Surf shirts are for surfers. Skate shirts are for skaters. Hard Rock Café shirts are for people who like to dine out at the Hard Rock Café and get a boner from staring at Elton John’s old tour boots.
In other words, I decided that, if I was going to wear a t-shirt, then it had to be a shirt that told the truth about my tastes and opinions. Through the eighties and nineties, I made my living primarily as a music journalist. One of the perks of being a music journalist in those days was that record companies would send you piles of promotional t-shirts in the hope that you would write nice things about their mostly hideous bands. My rules were unwavering. If I liked the band, I’d wear their shirt. If I didn’t like the band, I’d use the shirt to clean around the back of the crapper, then chuck it away. On the one hand I saved a few quid on J-cloths. On the other, I’d now be making a fortune flogging those shirts off on eBay. But rules are rules. And, let us not forget, the man without rules is Genghis Khan.
My wardrobe currently houses a grand total of 55 t-shirts. Fifty of these are musically connec ted. The other five designs are in praise of Popeye (every self-respecting man should own one, just one cartoon t-shirt), Tommy Cooper, Phil Silvers as Sgt. Bilko, Louise Brooks and my spaniel Banjo. There’s one other t-shirt I keep under my bed, just for old time’s sake. It’s strictly a D-I-Y effort, made at the height of punk rock. A classic white shirt, it has been defaced with the words “Fuck the police” in permanent black marker and it’s got a piss-poor drawing of a policeman in the top left-hand corner of it. That shirt doesn’t get too many public airings these days. Come to think of it, that shirt didn’t get too many airings back in the day as my dad was a copper and he’d have taken the rough end of a slipper to my harris if he’d seen me wearing it. To my mind, that shirt is far more in the true spirit of punk rock than anything Vivienne Westwood ever knocked up in the days of SEX on the King’s Road.
Back in the 70s, the choice of t-shirts on offer in the back pages of the music press seemed gloriously unlimited. In the days of the internet the choice truly is unlimited. So where to go?

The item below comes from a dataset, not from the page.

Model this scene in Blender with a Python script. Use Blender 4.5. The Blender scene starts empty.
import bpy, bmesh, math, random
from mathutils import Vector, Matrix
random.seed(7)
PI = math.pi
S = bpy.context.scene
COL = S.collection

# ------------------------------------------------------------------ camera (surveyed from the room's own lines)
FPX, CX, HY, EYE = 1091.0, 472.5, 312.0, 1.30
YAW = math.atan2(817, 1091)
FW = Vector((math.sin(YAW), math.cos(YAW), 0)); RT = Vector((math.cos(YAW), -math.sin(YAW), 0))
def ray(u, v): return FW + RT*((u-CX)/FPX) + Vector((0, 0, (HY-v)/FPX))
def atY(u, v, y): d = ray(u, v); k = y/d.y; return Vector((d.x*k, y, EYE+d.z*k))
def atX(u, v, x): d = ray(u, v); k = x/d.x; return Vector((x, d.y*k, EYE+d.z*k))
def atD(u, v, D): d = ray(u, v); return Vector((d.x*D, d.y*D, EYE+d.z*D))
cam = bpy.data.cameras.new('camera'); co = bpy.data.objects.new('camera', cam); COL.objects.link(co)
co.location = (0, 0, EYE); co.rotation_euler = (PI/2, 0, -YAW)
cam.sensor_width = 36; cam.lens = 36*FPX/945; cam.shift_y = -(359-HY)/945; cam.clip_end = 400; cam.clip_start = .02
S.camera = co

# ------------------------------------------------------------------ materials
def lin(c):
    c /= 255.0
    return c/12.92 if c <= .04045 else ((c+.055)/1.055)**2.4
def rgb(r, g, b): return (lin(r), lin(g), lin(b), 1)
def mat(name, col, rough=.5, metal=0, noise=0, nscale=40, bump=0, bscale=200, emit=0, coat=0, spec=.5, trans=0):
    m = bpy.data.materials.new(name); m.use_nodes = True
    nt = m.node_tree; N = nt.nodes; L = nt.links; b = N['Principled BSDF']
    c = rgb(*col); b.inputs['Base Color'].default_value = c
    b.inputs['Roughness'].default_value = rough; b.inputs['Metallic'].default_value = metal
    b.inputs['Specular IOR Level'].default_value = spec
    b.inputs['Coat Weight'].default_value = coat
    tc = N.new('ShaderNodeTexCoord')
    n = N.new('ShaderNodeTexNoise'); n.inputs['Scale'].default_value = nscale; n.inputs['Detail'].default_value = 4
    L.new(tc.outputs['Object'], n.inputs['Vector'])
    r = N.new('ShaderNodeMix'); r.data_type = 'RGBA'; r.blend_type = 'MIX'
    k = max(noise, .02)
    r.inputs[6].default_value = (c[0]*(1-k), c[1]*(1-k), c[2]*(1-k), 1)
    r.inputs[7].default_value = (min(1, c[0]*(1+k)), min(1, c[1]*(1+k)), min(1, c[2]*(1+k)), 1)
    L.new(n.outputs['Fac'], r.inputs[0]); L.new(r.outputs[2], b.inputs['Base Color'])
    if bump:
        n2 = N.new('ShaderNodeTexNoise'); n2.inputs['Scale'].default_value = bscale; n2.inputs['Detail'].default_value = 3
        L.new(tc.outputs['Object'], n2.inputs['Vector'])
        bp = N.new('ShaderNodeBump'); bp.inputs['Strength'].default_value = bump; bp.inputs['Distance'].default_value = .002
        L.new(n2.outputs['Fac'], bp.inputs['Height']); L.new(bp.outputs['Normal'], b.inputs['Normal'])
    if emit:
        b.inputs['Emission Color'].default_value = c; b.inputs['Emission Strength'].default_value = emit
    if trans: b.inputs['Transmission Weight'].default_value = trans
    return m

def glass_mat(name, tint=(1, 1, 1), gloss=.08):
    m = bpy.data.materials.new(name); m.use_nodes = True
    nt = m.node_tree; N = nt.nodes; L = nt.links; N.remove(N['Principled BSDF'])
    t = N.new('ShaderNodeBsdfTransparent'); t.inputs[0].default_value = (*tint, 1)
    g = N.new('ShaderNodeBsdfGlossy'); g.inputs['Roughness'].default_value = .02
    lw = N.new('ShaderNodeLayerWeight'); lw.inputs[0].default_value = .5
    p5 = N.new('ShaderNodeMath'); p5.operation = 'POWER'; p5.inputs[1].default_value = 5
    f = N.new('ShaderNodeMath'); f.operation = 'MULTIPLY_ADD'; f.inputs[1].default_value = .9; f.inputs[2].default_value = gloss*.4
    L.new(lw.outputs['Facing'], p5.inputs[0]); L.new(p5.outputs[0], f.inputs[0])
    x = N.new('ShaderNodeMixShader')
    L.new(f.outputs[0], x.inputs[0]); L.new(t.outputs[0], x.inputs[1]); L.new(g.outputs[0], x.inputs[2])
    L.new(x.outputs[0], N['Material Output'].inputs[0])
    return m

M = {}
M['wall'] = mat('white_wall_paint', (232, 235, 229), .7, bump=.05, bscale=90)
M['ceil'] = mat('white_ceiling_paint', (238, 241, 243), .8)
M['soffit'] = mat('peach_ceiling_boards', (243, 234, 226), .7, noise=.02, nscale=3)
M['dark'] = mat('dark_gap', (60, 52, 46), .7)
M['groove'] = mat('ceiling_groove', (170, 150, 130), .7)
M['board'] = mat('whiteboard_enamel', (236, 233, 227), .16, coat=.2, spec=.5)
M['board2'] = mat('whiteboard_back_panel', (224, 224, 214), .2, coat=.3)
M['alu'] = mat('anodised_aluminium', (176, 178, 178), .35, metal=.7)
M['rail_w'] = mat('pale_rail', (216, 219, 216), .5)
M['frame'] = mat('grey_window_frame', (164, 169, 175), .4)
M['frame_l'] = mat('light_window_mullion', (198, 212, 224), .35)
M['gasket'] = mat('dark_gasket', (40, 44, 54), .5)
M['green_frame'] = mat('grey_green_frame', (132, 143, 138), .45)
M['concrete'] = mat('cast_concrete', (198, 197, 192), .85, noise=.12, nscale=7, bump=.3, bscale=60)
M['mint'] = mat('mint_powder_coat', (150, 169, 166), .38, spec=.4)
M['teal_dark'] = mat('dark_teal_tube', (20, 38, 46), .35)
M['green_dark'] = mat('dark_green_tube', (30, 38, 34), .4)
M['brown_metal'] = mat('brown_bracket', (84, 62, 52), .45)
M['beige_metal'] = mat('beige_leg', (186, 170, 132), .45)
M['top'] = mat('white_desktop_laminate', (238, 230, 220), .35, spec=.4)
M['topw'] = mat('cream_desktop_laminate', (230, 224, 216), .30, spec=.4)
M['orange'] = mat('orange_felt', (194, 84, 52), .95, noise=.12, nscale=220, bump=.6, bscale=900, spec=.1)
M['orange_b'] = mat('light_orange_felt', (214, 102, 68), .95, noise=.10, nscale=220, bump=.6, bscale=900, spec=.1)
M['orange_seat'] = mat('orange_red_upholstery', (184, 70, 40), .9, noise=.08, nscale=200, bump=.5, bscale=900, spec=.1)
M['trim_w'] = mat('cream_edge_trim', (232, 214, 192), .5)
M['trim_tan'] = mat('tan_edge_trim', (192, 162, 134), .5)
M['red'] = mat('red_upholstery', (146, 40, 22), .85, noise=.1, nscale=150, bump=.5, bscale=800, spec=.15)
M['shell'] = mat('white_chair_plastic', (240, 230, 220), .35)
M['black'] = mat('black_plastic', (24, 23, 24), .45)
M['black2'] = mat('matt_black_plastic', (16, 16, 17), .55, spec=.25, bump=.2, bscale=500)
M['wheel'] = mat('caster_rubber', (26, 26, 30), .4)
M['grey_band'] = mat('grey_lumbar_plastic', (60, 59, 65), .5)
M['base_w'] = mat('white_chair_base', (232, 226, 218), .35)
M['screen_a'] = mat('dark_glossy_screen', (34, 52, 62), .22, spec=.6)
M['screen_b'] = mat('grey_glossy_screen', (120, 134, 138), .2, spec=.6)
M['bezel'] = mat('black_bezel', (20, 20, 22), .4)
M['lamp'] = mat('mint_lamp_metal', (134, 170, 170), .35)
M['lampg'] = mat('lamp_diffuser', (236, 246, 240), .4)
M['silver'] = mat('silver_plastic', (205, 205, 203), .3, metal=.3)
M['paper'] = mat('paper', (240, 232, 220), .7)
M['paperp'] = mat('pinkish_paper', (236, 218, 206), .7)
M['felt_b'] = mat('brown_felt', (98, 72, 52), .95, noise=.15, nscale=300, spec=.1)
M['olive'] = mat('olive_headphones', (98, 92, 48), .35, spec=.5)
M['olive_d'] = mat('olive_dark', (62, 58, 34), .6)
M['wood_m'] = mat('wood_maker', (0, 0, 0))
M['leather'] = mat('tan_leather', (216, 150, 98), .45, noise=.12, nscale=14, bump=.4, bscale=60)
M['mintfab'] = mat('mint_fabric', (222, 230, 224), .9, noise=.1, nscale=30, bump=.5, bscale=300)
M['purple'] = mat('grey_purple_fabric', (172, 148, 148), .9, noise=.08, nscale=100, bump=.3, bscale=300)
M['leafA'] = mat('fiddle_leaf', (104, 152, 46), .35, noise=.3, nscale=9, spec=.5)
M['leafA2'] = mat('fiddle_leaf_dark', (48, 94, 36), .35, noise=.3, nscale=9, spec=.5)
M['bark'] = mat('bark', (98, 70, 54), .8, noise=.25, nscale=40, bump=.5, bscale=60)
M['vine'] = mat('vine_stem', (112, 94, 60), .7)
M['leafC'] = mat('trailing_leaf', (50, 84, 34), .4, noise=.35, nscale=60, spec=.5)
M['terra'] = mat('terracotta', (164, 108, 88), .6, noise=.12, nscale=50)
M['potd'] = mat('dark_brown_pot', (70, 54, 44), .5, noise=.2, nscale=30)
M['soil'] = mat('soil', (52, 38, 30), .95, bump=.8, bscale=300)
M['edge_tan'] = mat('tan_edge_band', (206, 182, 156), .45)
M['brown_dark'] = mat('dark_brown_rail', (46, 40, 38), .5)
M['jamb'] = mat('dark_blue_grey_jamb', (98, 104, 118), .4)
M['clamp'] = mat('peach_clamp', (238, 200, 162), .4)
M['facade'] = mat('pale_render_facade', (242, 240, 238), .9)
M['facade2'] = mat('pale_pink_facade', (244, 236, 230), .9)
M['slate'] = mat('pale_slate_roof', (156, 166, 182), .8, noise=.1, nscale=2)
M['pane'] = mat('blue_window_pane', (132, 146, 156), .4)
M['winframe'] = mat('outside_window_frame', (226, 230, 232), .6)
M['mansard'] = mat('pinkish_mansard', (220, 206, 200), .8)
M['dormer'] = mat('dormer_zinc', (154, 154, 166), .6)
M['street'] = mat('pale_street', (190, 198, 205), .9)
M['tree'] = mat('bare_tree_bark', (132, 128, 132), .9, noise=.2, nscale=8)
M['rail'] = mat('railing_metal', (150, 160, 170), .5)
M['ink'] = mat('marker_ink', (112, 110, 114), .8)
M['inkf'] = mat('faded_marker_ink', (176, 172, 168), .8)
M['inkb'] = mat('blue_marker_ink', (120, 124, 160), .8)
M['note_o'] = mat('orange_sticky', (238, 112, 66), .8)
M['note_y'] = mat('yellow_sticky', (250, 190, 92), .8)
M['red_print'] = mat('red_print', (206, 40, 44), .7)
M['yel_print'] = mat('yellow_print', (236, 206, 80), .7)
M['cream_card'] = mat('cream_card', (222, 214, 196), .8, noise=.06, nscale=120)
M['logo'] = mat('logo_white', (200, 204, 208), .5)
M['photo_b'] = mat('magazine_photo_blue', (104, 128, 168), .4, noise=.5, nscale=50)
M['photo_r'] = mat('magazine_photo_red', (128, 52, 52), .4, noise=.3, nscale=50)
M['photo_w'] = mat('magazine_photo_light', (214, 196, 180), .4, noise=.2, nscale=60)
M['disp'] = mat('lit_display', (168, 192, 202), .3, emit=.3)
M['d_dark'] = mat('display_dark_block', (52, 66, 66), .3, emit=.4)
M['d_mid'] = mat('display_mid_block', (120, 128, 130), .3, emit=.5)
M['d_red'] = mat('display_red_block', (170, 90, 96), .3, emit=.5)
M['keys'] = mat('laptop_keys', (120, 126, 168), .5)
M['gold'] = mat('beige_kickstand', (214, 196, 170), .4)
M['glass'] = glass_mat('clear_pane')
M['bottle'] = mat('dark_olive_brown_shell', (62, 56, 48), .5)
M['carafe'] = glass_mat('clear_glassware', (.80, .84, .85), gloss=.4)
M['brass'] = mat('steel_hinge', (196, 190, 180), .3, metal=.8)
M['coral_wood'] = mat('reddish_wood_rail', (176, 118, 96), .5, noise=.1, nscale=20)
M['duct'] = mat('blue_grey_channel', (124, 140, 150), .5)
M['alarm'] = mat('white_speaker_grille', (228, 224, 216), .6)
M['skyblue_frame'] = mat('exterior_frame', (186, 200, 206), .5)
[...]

If it’s variety you’re after 8ball are hard to beat, offering a huge range of music, TV, movie and sport shirts though it’s worth bearing in mind that their website is not a stock list so some items take up to 28 days for delivery.
DJtees is quick and reliable, one of the most eclectic online selections, with everything from Kim Wilde to Captain Beefheart, Kenneth Williams to Sandy Denny up for grabs.
One of my recent finds is Bathroom Wall who specialize in extremely cool bar-room style blues shirts (Leadbelly, Little Walter, Robert Johnson). They also offer a quirkily nostalgic Bands-Before-They-Were-Famous section that includes Stiff Kittens (later Joy Division), Bazooka Joe (Adam Ant) and the charmingly-named Bastard (Motorhead).
One of the most alluring sites out there is KGB Clothing, superb designs and plenty to choose from in sections varying from hip hop, drugs, football and retro chic.
London-based Soul Tees is my current favourite. They don’t offer a huge stock (120 designs currently on offer) but you’re unlikely to find a cooler range of soul, Northern Soul, funk, reggae, ska, dub, 2-Tone, blue beat, Afro Beat and hip hop clobber. Each and every one is a thing of beauty. If you’re in search of a classic Gilbert O’Sullivan, you’ll be well fucked and far from home. Rules are rules. Class is permanent.